Is it all true or a mere fable? Am I willing to bet my death and far more my life on a savior being born in Bethlehem and the advent of a new kingdom that seems palsied and powerless before such loss? This is what I believe. I saw a kind of humanity and goodness in the wailing that is truer to life than the pleasantness I encounter in most religious settings. I saw a beauty and care for life in the honor that baby boy received in talking about his face, hands, and the dreams of his mom and dad than I see at the height of celebrations of graduation or other accolades of honor.

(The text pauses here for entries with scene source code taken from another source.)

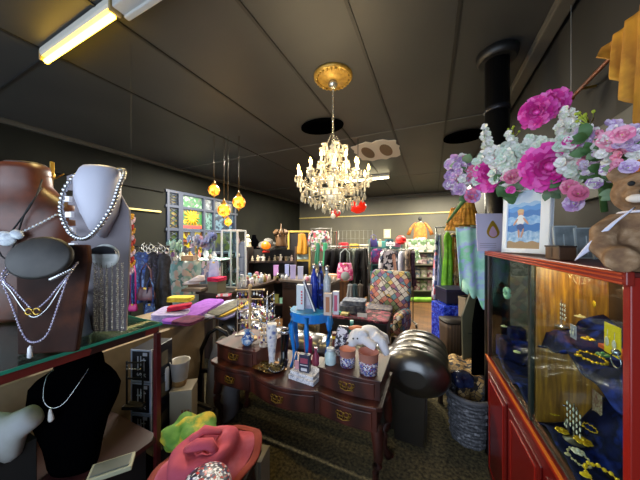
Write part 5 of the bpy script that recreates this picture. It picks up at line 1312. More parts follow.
def rack(lab, P0, P1, z, mat=None):
    P0, P1 = Vector(P0), Vector(P1); P0.z = P1.z = 0; L = (P1-P0).length; a = atan2(P1.y-P0.y, P1.x-P0.x)
    t = E('clothes_rack', lab, 'rack', P0, a); mt = mat or M('7a7a78', .3, .8)
    for x in (0, L):
        b = MB(); b.tube([(x, 0, .08), (x, 0, z)], .012, 8); b.build('post', mt, t)
        b = MB(); b.box((x, 0, .07), (.03, .36, .025)); q = b.build('foot', mt, t, bev=.004)
        for s in (-1, 1): b = MB(); b.lathe([(.028, -.012), (.03, 0), (.028, .012)], 12, (x, s*.16, .03), mat=Matrix.Rotation(pi/2, 4, 'Y')); b.build('caster', BLK, q)
    b = MB(); b.tube([(-.02, 0, z), (L+.02, 0, z)], .012, 8); b.build('rail', mt, t); return t
def ctn(lab, p, w, dp, h, c1, c2=None, rz=None, g=None, lid=True, name='carton'):
    t = E(name, lab, 'box', p, TH if rz is None else rz, g)
    b = MB(); b.box((0, 0, h/2), (w, dp, h)); b.build('box_body', M(c1, .5), t, bev=.003)
    if c2: b = MB(); b.box((0, -dp/2-.001, h*.52), (w*.7, .002, h*.5)); b.build('label', M(c2, .5), t)
    elif lid: b = MB(); b.box((0, 0, h-.012), (w+.006, dp+.006, .024)); b.build('box_lid', M(c1, .4), t, bev=.002)
    return t
def LT(name, lab, cat, p, prof, c, g=None, n=16, cap=None):
    t = E(name, lab, cat, p, 0, g); b = MB(); b.lathe(prof, n); b.build('body', c if not isinstance(c, str) else M(c, .3), t)
    if cap:
        r, z = prof[-1]; b = MB(); b.lathe([(max(.006, r*1.05), z-.002), (max(.006, r*1.05), z+.012), (max(.003, r*.6), z+.02)], 12); b.build('cap', M(cap, .3), t)
    return t
def jarp(r, h): return [(r*.85, 0), (r, h*.1), (r, h*.75), (r*.7, h*.88), (r*.7, h)]
def vasep(r, h): return [(r*.5, 0), (r*.6, h*.05), (r, h*.4), (r*.8, h*.65), (r*.35, h*.85), (r*.5, h)]
def botp(r, h): return [(r*.9, 0), (r, h*.05), (r, h*.6), (r*.35, h*.78), (r*.35, h)]
def bowlp(r, h): return [(r*.4, 0), (r*.45, h*.1), (r*.9, h*.7), (r, h), (r*.92, h), (r*.5, h*.3), (0, h*.22)]
def figurine(lab, p, h, c, g=None, rz=None, c2=None):
    t = E('figurine', lab, 'figurine', p, TH if rz is None else rz, g); m = M(c, .5, bump=.2, sc=60)
    b = MB(); b.loft([(0, 0, 0, .26*h, .2*h), (.05*h, 0, 0, .27*h, .21*h), (.3*h, 0, 0, .2*h, .16*h), (.5*h, .01*h, 0, .17*h, .13*h), (.66*h, 0, 0, .11*h, .09*h), (.7*h, 0, 0, .06*h, .06*h)], 12)
    b.ell((0, -.01*h, .82*h), (.13*h, .12*h, .14*h), 10, 8); 
    for s in (-1, 1): b.tube([(s*.13*h, 0, .58*h), (s*.22*h, -.08*h, .42*h), (s*.1*h, -.18*h, .36*h)], [.06*h, .05*h, .04*h], 6)
    b.build('body', m, t); b = MB(); b.lathe([(.3*h, -.0), (.3*h, .03*h), (.27*h, .04*h)], 14); b.build('base', M(c2 or '5a4632', .5), t); return t

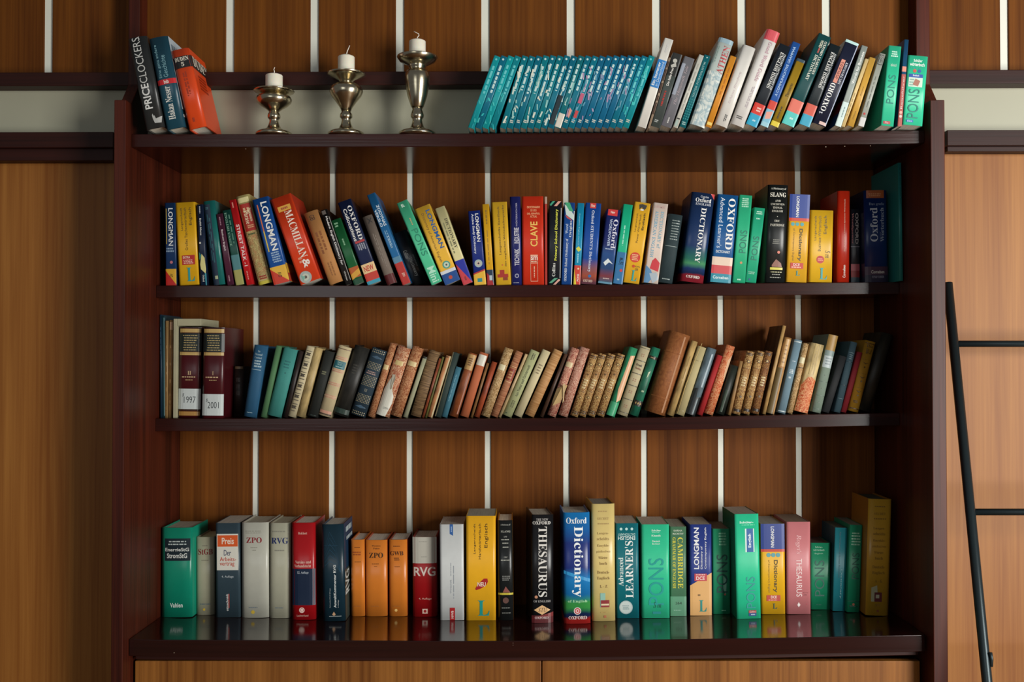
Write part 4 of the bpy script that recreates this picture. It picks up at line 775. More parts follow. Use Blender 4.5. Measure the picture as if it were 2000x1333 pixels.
book(3, 521, 554, 678, 28, '3f8f86', 'c', 'wide plain teal clothbound book on the third shelf', [N(.3, .17, .75, .3, 3, '2a6c6c', 'h', 'S', .4), D(.55, .36, .05, '2a5c5c')])
book(3, 552.5, 583.5, 685, 9, '2a1f1c', 'o', 'slim dark brown book in the shadow right of the teal one')
book(3, 561.5, 599, 675.4, 15.6, 'cbbd98', 'c', 'cream book with a chain of dark ornamental stamps down its spine', [q for v in (.06, .21, .36, .51, .66, .81) for q in (F(.12, v, .88, v+.008, '4c4438'), X(.12, v+.02, .88, v+.075, 2, 2, '3a332a'), D(.5, v+.048, .2, '4a4236'), N(.15, v+.09, .85, v+.11, 1, '5c5446'))])
book(3, 579, 614.5, 678, 15.6, 'c2a872', 'o', 'plain straw coloured rounded book beside the ornamented cream one')
book(3, 600, 634, 684, 19.5, '20231f', 'c', 'black clothbound book left of the cream book with red bands', [N(.3, .3, .75, .36, 2, '7c7c60'), N(.2, .97, .9, .985, 1, '33403a')])
book(3, 621, 661.5, 673.7, 25.5, 'cfbd94', 'c', 'cream book with soft red bands and a teal title label', [F(0, .035, 1, .045, '6a4a34')]+[F(.05, v, .95, v+.04, 'c8927a') for v in (.15, .33, .52, .70, .92)]+[F(.05, .21, .95, .32, '2c6a72'), T('Daniel', .3, .22, .7, .24, 'a8c8c4', 'h', 'S'), T('Wolf', .32, .25, .68, .27, 'a8c8c4', 'h', 'S'), N(.2, .285, .8, .305, 1, 'a8c8c4'), F(0, .965, 1, .98, '4a342a')], bands=([.17, .35, .54, .72], .0012))
book(3, 649.5, 693, 673.5, 30, '262521', 'o', 'thick plain black leather book on the third shelf', [N(.3, .25, .7, .4, 4, '3a3730'), F(0, .9, 1, .97, '22352c')])
book(3, 684, 727, 678, 29.5, '1f3340', 'c', 'navy book with gold lattice panels between plain blue bands', [X(.05, .01, .95, .07, 7, 2, 'a89c7c'), X(.03, .20, .97, .31, 9, 5, 'b0a27e'), X(.03, .40, .97, .56, 9, 7, 'b0a27e'), X(.03, .68, .97, .81, 9, 6, 'b0a27e'), X(.05, .93, .95, .99, 7, 2, 'a89c7c'), N(.15, .33, .85, .385, 2, 'a88c84'), T('III', .4, .60, .6, .64, '8c8c80', 'h', 'S'), G([(.1, .13), (.5, .1), (.9, .13), (.5, .145)], '3a5468'), G([(.1, .87), (.5, .84), (.9, .87), (.5, .885)], '3a5468')])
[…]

I don’t know how they will ever be able to enter another advent season and function in the flurry of holiday busyness and rush to get a last minute gift. But I know this—the agony of those mothers and fathers who lost a son to the cruelty of death will never be lost to them. And the hope that the Christ-child will return and ride a white steed to introduce them to their man-child Brave, will mark them each Christmas until the day they die.
I can’t hold their grief as if it is my own. I will not remember each Christmas in the same way as they will and as those who walked each step of this Via Dolorosa of their suffering. But in remembering his death, I am again called to weep and to cry out in desire, no, desperation—May it all be true, Prince of Peace, turn our wailing one day into joy. Make my heart as human and beautiful as Brave’s mother and father. Turn our broken hearts to you. Turn our hope to your risen Presence. Tell us again the story of your birth, death, resurrection, and ascension and in the midst of grief bring us the scandalous joy that only your loyal love can provide. We confess you alone are our life and story.